***** Dataset extract *****

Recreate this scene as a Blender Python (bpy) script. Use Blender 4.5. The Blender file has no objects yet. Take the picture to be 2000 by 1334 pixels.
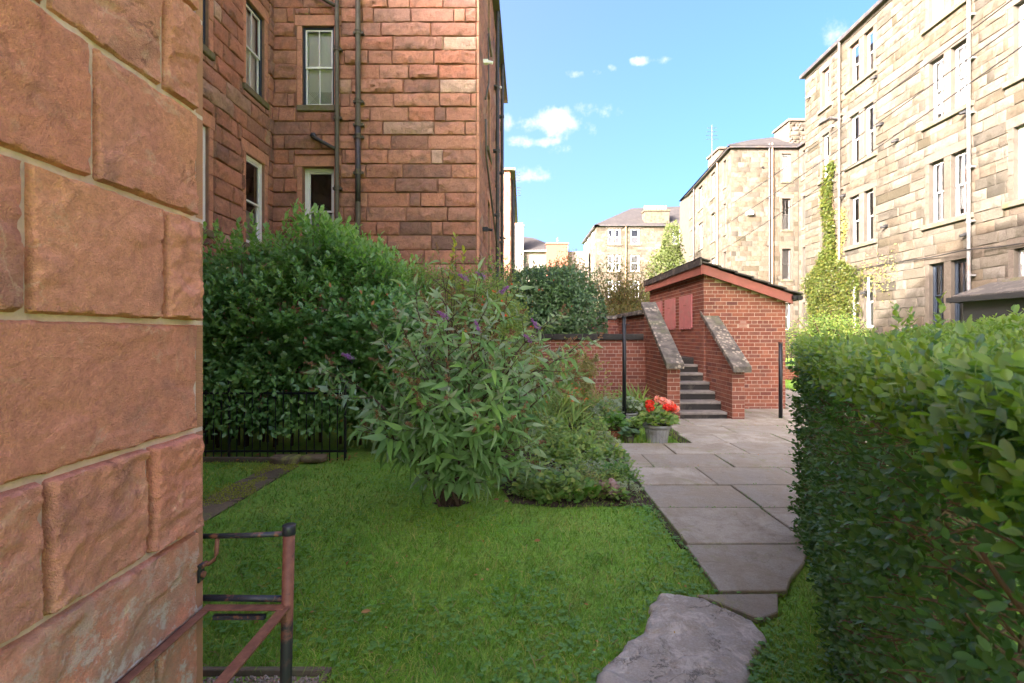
import bpy, bmesh, math, random
import numpy as np
from mathutils import Vector, Matrix
random.seed(7); rng = np.random.default_rng(7)
sc = bpy.context.scene; COL = sc.collection
H = 1.53                                   # eye height above the lawn
# ------------------------------------------------------------------ camera, sky, sun, exposure
cd = bpy.data.cameras.new('camera'); cam = bpy.data.objects.new('camera', cd); COL.objects.link(cam)
cam.location = (0, 0, H); cam.rotation_euler = (math.radians(90), 0, 0)
cd.sensor_width = 36; cd.lens = 36 * 930 / 2000
cd.shift_x = -0.0055; cd.shift_y = -0.0075
cd.clip_start = 0.05; cd.clip_end = 2000
cd.dof.use_dof = True; cd.dof.focus_distance = 5.5; cd.dof.aperture_fstop = 8
sc.camera = cam
sc.view_settings.view_transform = 'Standard'; sc.view_settings.look = 'None'
sc.view_settings.exposure = 3.7; sc.view_settings.gamma = 1
SUN_TRAVEL = Vector((1.0, 0.86, -0.56)).normalized()
S_EL = math.asin(-SUN_TRAVEL.z); S_AZ = math.atan2(-SUN_TRAVEL.x, -SUN_TRAVEL.y)
W = bpy.data.worlds.new('World'); sc.world = W; W.use_nodes = True
nt = W.node_tree; nt.nodes.clear()
def N(nt, t, **k):
    n = nt.nodes.new(t)
    for a, b in k.items():
        if a.startswith('i_'): n.inputs[a[2:].replace('_', ' ')].default_value = b
        else: setattr(n, a, b)
    return n
def L(nt, a, b): nt.links.new(a, b)
def math_n(nt, op, a, b=None, clamp=False):
    n = nt.nodes.new('ShaderNodeMath'); n.operation = op; n.use_clamp = clamp
    for i, x in enumerate((a, b)):
        if x is None: continue
        if isinstance(x, (int, float)): n.inputs[i].default_value = x
        else: nt.links.new(x, n.inputs[i])
    return n.outputs[0]
sky = N(nt, 'ShaderNodeTexSky', sky_type='NISHITA', sun_disc=False, sun_elevation=S_EL, sun_rotation=S_AZ,
        altitude=50, air_density=0.2, dust_density=10.0, ozone_density=1.3)
hsv = N(nt, 'ShaderNodeHueSaturation', i_Hue=0.492, i_Saturation=1.55); L(nt, sky.outputs[0], hsv.inputs['Color'])
tc = N(nt, 'ShaderNodeTexCoord'); sp = N(nt, 'ShaderNodeSeparateXYZ'); L(nt, tc.outputs['Generated'], sp.inputs[0])
yy = math_n(nt, 'MAXIMUM', sp.outputs[1], 0.05)
ca = math_n(nt, 'DIVIDE', sp.outputs[0], yy); cb = math_n(nt, 'DIVIDE', sp.outputs[2], yy)
nz = N(nt, 'ShaderNodeTexNoise', i_Scale=11.0, i_Detail=7.0, i_Roughness=0.62)
L(nt, tc.outputs['Generated'], nz.inputs['Vector'])
nz2 = N(nt, 'ShaderNodeTexNoise', i_Scale=38.0, i_Detail=5.0, i_Roughness=0.6); L(nt, tc.outputs['Generated'], nz2.inputs['Vector'])
acc = None
clouds = [(.075,.442,.075,.034,1), (.03,.405,.06,.014,.9), (.165,.47,.05,.022,.85), (.15,.435,.03,.02,.6), (-.02,.447,.02,.02,.5), (.033,.335,.045,.016,.6),
          (.122,.546,.018,.010,.7), (.166,.549,.014,.008,.6), (.2,.559,.014,.009,.75), (.256,.572,.022,.010,.8), (.69,.63,.05,.03,.45),
          (.095,.386,.022,.012,.35), (.053,.241,.03,.008,.35), (.3,.574,.03,.006,.25)]
for (x0, y0, sx, sy, amp) in clouds:
    dx = math_n(nt, 'DIVIDE', math_n(nt, 'SUBTRACT', ca, x0), sx*1.15); dy = math_n(nt, 'DIVIDE', math_n(nt, 'SUBTRACT', cb, y0), sy*1.15)
    r = math_n(nt, 'ADD', math_n(nt, 'MULTIPLY', dx, dx), math_n(nt, 'MULTIPLY', dy, dy))
    m_ = math_n(nt, 'MULTIPLY', math_n(nt, 'SUBTRACT', 1.0, r), amp)
    acc = m_ if acc is None else math_n(nt, 'MAXIMUM', acc, m_)
acc = math_n(nt, 'MAXIMUM', acc, -1.0)
acc = math_n(nt, 'ADD', acc, math_n(nt, 'MULTIPLY', math_n(nt, 'SUBTRACT', nz.outputs[0], 0.5), 2.6))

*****

Exclude every picture and copy the remaining data exactly.

Recreate this scene as a Blender Python (bpy) script. Use Blender 4.5. The Blender file has no objects yet. Take the picture to be 2000 by 1334 pixels.
import bpy, bmesh, math, random
import numpy as np
from mathutils import Vector, Matrix
random.seed(7); rng = np.random.default_rng(7)
sc = bpy.context.scene; COL = sc.collection
H = 1.53                                   # eye height above the lawn
# ------------------------------------------------------------------ camera, sky, sun, exposure
cd = bpy.data.cameras.new('camera'); cam = bpy.data.objects.new('camera', cd); COL.objects.link(cam)
cam.location = (0, 0, H); cam.rotation_euler = (math.radians(90), 0, 0)
cd.sensor_width = 36; cd.lens = 36 * 930 / 2000
cd.shift_x = -0.0055; cd.shift_y = -0.0075
cd.clip_start = 0.05; cd.clip_end = 2000
cd.dof.use_dof = True; cd.dof.focus_distance = 5.5; cd.dof.aperture_fstop = 8
sc.camera = cam
sc.view_settings.view_transform = 'Standard'; sc.view_settings.look = 'None'
sc.view_settings.exposure = 3.7; sc.view_settings.gamma = 1
SUN_TRAVEL = Vector((1.0, 0.86, -0.56)).normalized()
S_EL = math.asin(-SUN_TRAVEL.z); S_AZ = math.atan2(-SUN_TRAVEL.x, -SUN_TRAVEL.y)
W = bpy.data.worlds.new('World'); sc.world = W; W.use_nodes = True
nt = W.node_tree; nt.nodes.clear()
def N(nt, t, **k):
    n = nt.nodes.new(t)
    for a, b in k.items():
        if a.startswith('i_'): n.inputs[a[2:].replace('_', ' ')].default_value = b
        else: setattr(n, a, b)
    return n
def L(nt, a, b): nt.links.new(a, b)
def math_n(nt, op, a, b=None, clamp=False):
    n = nt.nodes.new('ShaderNodeMath'); n.operation = op; n.use_clamp = clamp
    for i, x in enumerate((a, b)):
        if x is None: continue
        if isinstance(x, (int, float)): n.inputs[i].default_value = x
        else: nt.links.new(x, n.inputs[i])
    return n.outputs[0]
sky = N(nt, 'ShaderNodeTexSky', sky_type='NISHITA', sun_disc=False, sun_elevation=S_EL, sun_rotation=S_AZ,
        altitude=50, air_density=0.2, dust_density=10.0, ozone_density=1.3)
hsv = N(nt, 'ShaderNodeHueSaturation', i_Hue=0.492, i_Saturation=1.55); L(nt, sky.outputs[0], hsv.inputs['Color'])
tc = N(nt, 'ShaderNodeTexCoord'); sp = N(nt, 'ShaderNodeSeparateXYZ'); L(nt, tc.outputs['Generated'], sp.inputs[0])
yy = math_n(nt, 'MAXIMUM', sp.outputs[1], 0.05)
ca = math_n(nt, 'DIVIDE', sp.outputs[0], yy); cb = math_n(nt, 'DIVIDE', sp.outputs[2], yy)
nz = N(nt, 'ShaderNodeTexNoise', i_Scale=11.0, i_Detail=7.0, i_Roughness=0.62)
L(nt, tc.outputs['Generated'], nz.inputs['Vector'])
nz2 = N(nt, 'ShaderNodeTexNoise', i_Scale=38.0, i_Detail=5.0, i_Roughness=0.6); L(nt, tc.outputs['Generated'], nz2.inputs['Vector'])
acc = None
clouds = [(.075,.442,.075,.034,1), (.03,.405,.06,.014,.9), (.165,.47,.05,.022,.85), (.15,.435,.03,.02,.6), (-.02,.447,.02,.02,.5), (.033,.335,.045,.016,.6),
          (.122,.546,.018,.010,.7), (.166,.549,.014,.008,.6), (.2,.559,.014,.009,.75), (.256,.572,.022,.010,.8), (.69,.63,.05,.03,.45),
          (.095,.386,.022,.012,.35), (.053,.241,.03,.008,.35), (.3,.574,.03,.006,.25)]
for (x0, y0, sx, sy, amp) in clouds:
    dx = math_n(nt, 'DIVIDE', math_n(nt, 'SUBTRACT', ca, x0), sx*1.15); dy = math_n(nt, 'DIVIDE', math_n(nt, 'SUBTRACT', cb, y0), sy*1.15)
    r = math_n(nt, 'ADD', math_n(nt, 'MULTIPLY', dx, dx), math_n(nt, 'MULTIPLY', dy, dy))
    m_ = math_n(nt, 'MULTIPLY', math_n(nt, 'SUBTRACT', 1.0, r), amp)
    acc = m_ if acc is None else math_n(nt, 'MAXIMUM', acc, m_)
acc = math_n(nt, 'MAXIMUM', acc, -1.0)
acc = math_n(nt, 'ADD', acc, math_n(nt, 'MULTIPLY', math_n(nt, 'SUBTRACT', nz.outputs[0], 0.5), 2.6))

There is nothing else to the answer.